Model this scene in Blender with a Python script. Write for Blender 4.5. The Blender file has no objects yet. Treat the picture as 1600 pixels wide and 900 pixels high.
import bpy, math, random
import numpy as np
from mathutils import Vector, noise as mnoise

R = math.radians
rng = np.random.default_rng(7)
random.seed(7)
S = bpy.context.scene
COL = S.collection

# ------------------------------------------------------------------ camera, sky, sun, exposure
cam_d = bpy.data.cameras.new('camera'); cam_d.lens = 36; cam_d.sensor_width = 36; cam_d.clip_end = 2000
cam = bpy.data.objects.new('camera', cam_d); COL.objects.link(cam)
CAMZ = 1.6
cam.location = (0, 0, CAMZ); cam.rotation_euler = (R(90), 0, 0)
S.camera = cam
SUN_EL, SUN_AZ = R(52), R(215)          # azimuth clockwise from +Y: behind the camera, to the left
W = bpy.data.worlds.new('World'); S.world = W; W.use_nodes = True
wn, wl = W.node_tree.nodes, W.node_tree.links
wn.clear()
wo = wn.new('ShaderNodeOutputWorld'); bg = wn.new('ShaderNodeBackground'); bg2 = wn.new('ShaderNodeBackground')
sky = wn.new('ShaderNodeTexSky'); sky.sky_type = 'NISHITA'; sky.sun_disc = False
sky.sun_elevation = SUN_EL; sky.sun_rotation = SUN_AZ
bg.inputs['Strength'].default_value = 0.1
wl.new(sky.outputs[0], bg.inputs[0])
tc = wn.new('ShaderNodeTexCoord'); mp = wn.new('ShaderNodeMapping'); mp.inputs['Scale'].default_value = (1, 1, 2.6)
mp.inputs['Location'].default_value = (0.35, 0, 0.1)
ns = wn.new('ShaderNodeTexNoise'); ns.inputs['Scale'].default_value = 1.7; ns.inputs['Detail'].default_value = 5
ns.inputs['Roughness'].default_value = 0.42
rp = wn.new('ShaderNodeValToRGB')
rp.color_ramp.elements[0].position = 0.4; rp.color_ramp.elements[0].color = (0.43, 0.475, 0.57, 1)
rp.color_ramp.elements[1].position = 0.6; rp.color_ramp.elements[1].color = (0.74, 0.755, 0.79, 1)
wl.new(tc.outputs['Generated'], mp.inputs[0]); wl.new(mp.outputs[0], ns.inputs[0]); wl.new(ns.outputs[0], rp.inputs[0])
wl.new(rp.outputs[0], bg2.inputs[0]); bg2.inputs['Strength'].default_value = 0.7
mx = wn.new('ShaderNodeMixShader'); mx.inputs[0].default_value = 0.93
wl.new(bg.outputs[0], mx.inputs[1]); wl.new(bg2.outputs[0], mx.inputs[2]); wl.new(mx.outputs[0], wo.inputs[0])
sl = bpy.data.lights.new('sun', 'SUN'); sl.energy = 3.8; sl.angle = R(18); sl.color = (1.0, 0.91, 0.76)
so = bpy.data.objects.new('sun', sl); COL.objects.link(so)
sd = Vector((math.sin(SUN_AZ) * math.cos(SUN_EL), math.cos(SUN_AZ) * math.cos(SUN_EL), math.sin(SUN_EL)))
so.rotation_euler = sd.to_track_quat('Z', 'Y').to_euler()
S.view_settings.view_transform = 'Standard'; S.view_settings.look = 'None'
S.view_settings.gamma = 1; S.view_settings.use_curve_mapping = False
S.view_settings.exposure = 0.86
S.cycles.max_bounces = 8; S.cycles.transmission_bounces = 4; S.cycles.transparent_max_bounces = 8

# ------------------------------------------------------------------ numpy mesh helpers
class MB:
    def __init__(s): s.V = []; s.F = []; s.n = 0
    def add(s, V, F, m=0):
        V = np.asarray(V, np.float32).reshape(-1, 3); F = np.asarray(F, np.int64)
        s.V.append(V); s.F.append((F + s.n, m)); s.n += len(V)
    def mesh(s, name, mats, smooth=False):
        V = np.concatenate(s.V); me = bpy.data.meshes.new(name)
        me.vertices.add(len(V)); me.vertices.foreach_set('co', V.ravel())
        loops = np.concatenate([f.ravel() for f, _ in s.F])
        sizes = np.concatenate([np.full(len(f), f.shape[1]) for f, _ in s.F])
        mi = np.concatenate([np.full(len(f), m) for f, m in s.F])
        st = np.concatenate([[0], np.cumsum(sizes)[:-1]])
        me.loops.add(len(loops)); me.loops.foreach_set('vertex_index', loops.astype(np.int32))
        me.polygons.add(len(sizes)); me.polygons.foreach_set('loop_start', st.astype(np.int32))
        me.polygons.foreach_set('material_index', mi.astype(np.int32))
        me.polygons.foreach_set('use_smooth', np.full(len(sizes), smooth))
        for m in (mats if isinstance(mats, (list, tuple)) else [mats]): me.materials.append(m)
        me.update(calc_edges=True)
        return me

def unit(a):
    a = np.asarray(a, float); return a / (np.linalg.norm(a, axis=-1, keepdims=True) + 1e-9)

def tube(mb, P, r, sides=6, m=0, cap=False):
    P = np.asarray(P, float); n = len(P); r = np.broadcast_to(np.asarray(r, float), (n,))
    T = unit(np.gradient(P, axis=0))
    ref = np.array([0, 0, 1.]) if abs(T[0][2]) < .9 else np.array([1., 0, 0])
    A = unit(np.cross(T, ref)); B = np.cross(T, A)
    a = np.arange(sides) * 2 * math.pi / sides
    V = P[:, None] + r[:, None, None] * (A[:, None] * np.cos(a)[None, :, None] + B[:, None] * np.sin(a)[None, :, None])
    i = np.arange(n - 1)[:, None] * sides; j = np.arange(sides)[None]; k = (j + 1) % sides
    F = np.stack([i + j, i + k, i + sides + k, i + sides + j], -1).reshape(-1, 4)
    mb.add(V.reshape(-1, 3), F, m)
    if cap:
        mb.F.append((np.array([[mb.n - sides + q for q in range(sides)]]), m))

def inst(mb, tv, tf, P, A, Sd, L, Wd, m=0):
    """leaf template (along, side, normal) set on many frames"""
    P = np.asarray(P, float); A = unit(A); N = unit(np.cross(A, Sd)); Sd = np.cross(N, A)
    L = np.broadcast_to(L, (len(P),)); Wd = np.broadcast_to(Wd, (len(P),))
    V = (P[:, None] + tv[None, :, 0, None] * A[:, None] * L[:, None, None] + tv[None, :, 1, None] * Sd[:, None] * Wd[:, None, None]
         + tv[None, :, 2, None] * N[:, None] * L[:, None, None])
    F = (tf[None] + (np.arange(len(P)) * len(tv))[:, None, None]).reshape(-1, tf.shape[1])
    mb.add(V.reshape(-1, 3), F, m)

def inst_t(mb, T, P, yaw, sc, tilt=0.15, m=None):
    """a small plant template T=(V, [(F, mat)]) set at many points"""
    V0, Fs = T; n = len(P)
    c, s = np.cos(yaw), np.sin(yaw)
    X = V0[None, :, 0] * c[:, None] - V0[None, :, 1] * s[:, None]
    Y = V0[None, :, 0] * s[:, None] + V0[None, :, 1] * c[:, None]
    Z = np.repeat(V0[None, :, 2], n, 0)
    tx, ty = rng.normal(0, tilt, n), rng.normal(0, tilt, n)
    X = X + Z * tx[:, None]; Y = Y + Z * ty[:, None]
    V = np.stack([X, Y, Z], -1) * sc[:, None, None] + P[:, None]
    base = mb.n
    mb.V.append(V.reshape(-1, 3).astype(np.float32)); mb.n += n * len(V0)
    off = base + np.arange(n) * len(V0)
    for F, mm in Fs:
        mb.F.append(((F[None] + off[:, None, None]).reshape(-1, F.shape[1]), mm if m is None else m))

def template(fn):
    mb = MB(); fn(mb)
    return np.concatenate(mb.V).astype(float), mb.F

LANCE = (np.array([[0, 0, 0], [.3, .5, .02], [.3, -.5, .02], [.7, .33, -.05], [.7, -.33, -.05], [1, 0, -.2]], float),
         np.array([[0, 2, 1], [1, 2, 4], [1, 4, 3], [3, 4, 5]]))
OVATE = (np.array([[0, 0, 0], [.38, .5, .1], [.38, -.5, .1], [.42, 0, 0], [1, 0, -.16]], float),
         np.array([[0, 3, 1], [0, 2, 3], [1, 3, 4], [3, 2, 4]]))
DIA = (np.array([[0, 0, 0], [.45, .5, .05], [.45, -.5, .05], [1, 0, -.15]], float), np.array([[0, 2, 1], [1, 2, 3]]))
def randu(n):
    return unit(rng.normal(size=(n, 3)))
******
● What is needed:
Only the lines from the first line of the material above through the line that contains "COL = S.collection" should be quoted, each one exactly.

● Response to this exercise:
Model this scene in Blender with a Python script. Write for Blender 4.5. The Blender file has no objects yet. Treat the picture as 1600 pixels wide and 900 pixels high.
import bpy, math, random
import numpy as np
from mathutils import Vector, noise as mnoise

R = math.radians
rng = np.random.default_rng(7)
random.seed(7)
S = bpy.context.scene
COL = S.collection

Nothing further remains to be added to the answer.